Robert Showah
Opinion Editor
Three times a week, students attend a class with about three hundred of their fellow classmates. The students that decide to attend walk into the cold lecture hall like lifeless drones, seat themselves and wait for the fifty minutes they will never get back to pass by as the promise every university makes to educate with excellence is shattered and the money parents spend is flushed.
The quality of giant, specifically general education courses at VCU are debasements to the standards higher education institutions intend to uphold, and if any university administrator dared to take the time to sit through a week of these courses, they would surely arrive at the same conclusion.
It is important that we distinguish our arguments here from the familiar characterization of general education courses by students in the past as only being “irrelevant wastes of time,” but more so by the scoffing dismissal of these criticisms by other professors and administrators who believe students are being young, rebellious, lazy whiners. Of course, none of these folks actually know what happens in these lecture halls, and they are even more oblivious to the fact that students who care about their education can make cogent criticisms of a system of courses that is failing students.
The old argument in favor of general education courses is that it gives students “a well-rounded education,” an empty rhetoric at best and an absolute lie at worst. The size of these classes is unsustainable to deliver any sort of valuable educational experience.
Here is why:
First, students learn nothing of substance in these classes even if the material is relevant to them. The problem is that professors are helplessly balancing three elements: instructing hundreds of students, teaching barely relevant material and delivering a quality educational experience.
Seeing as this is virtually impossible, they compensate for their lack of ability to educate a large number of students by blanketing the class with an obscene amount of trivial course material and exam questions because anything more comprehensive would require more time for both the professor to teach and students to understand.
Now, some make attendance optional just like many professors have done, completely decimating any possibility or actual existence of student concern, motivation, or even inspiration to engage in the class.
Second, contrary to the label they have been given, these are not “college-level courses.” They are the quintessential high school classes where you are taught too much to learn, where you are lectured at and then ordered to memorize random facts in preparation for an exam that ultimately tests mere coherence, not comprehension.
Third, and perhaps most shockingly, is that the professors are actually lazier than the students.
These courses further degrade education by administering the assembly line-like, mass-produced, multiple choice scantron, easy-to-grade exams. Turn five of these in, divide by the same number and “Bam!” – final grade. The sad part is that these courses carry equal weight to courses within our major. This sort of manufactured cattle prodding of grades on the transcripts of students is the gravest insult to what education ought to be at this stage in a student’s life.
And then there are the clickers.
Yes, there is something below the rock bottom we have already hit describing the damage done and valuable time wasted by these courses. Clickers are bad for almost all reasons. Professors often use them to compensate for their incompetence by requiring them for attendance purposes but also to combat students who turn the cheek and can ace their class without attending. Others use them to replace the entire educational experience. As long as you can move your fingers, you’re receiving a well-rounded education.

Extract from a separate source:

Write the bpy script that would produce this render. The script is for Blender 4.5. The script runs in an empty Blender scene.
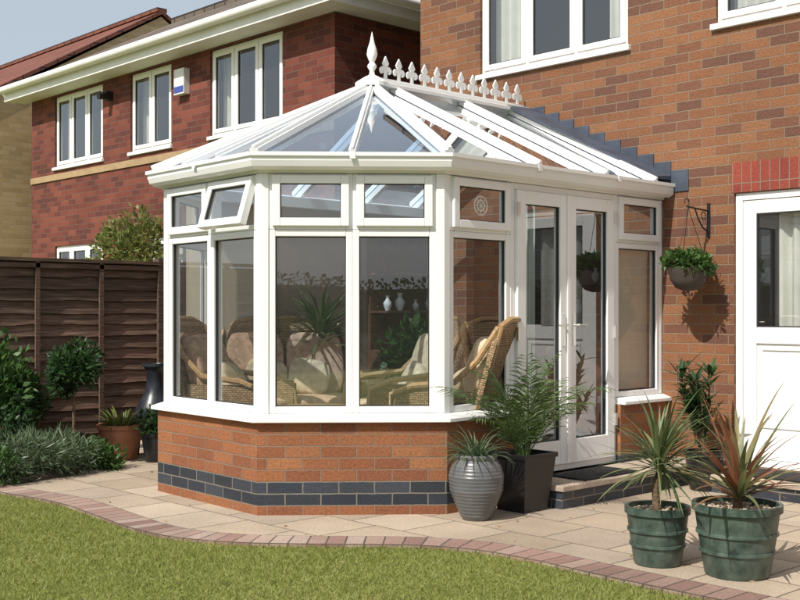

As contradictory as this may sound, professors are not entirely at fault. It is often the department heads pulling the strings. Professors are certainly aware of the difficulties in teaching courses like these. They know that students are disinterested. They are making the best of it. Even some professors agree their classes are bridges to nowhere. They know students largely do not take anything away from their class, but they are held to conducting a required course.
So what do we do about these courses? Something must change. But there are a few probable reasons things do not and unfortunately will not change any time soon.
First, jobs. These courses create plenty of teaching positions and good opportunities for graduate students to find work – eliminating them would kill jobs.
Second, money. Teaching these courses and finding people to teach them is cheaper than, say, replacing them with courses that are relevant to a student’s major which often requires a professor with a higher degree to teach them. About two-thirds of the credits we take here at VCU are irrelevant to our major. For the university to invest in actually teaching us material we paid $25,000 to specialize in would apparently be too expensive.
Finally, there is the more abstract problem: This obsolete 20th century curriculum is so entrenched within the system that nobody wants to be bold enough to change it.
These are courses that ought to be taught in high school, not college. More students, than a cynical faculty member would think, enjoy their classes. While attending a class is sometimes a drag, mandatory attendance gives our education legitimacy but only if we are taught something valuable. We sometimes hate exams, but we like the ones that challenge us, not the ones that cover half a textbook through trivia questions.
All of this is an opportunity to change a large portion of higher education for the better. Places we can look to for replacing these oversized courses include allowing students to choose from a wider selection of electives, or taking cues from the Da Vinci Center, and allowing students to explore different majors in courses that teach innovation and involve the various schools of study at VCU.